Beginning with the first line of the data below, extract each line up to and including the one containing "R = math.radians". Copy them exactly and add nothing.

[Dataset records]
•••

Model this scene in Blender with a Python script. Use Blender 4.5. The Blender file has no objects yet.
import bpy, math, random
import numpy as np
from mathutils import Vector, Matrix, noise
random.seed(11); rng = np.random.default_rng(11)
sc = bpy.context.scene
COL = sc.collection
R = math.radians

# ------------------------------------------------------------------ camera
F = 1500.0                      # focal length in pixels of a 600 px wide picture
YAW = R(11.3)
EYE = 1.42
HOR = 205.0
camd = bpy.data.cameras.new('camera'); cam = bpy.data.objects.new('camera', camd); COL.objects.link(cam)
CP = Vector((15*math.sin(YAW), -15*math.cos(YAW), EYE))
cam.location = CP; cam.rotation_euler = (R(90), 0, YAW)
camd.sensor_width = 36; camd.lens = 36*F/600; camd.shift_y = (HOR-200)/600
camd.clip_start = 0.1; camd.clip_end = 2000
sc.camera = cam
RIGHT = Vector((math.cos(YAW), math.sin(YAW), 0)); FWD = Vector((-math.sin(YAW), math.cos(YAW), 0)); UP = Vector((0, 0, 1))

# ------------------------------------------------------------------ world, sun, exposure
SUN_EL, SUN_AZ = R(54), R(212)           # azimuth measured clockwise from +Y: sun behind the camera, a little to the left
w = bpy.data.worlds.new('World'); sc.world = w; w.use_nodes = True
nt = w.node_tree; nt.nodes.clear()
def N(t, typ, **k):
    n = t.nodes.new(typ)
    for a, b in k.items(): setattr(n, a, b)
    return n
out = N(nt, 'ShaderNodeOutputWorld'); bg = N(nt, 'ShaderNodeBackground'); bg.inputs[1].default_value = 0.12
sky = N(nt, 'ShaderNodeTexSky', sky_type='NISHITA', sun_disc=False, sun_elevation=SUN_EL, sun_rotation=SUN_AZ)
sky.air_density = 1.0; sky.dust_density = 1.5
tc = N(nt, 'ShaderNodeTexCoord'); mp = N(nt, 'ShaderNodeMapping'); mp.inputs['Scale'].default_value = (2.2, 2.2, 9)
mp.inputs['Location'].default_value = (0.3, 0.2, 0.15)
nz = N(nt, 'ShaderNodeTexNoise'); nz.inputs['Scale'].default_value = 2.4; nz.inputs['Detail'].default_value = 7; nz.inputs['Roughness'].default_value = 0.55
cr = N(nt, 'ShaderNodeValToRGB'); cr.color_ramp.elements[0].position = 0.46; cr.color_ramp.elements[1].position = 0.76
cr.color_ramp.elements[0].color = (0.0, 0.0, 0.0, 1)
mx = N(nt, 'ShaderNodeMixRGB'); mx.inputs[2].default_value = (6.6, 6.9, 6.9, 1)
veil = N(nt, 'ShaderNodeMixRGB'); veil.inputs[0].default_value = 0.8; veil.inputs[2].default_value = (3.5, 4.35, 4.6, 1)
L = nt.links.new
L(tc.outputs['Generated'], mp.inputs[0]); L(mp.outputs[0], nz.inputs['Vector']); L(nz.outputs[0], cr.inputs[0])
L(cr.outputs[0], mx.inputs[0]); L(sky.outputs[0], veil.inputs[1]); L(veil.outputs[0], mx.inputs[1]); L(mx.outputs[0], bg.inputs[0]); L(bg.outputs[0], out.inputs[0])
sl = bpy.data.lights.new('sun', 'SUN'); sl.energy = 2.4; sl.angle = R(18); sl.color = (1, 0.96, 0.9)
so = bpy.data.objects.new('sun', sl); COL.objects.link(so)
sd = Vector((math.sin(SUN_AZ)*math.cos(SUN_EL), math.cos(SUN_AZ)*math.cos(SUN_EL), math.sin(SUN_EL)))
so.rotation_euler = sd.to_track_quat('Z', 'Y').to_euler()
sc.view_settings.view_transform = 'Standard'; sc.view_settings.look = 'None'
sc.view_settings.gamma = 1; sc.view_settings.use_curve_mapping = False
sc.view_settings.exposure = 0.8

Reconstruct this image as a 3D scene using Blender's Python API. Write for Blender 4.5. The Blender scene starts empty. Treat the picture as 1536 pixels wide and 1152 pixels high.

•••

> [CORRECT ANSWER]:
Model this scene in Blender with a Python script. Use Blender 4.5. The Blender file has no objects yet.
import bpy, math, random
import numpy as np
from mathutils import Vector, Matrix, noise
random.seed(11); rng = np.random.default_rng(11)
sc = bpy.context.scene
COL = sc.collection
R = math.radians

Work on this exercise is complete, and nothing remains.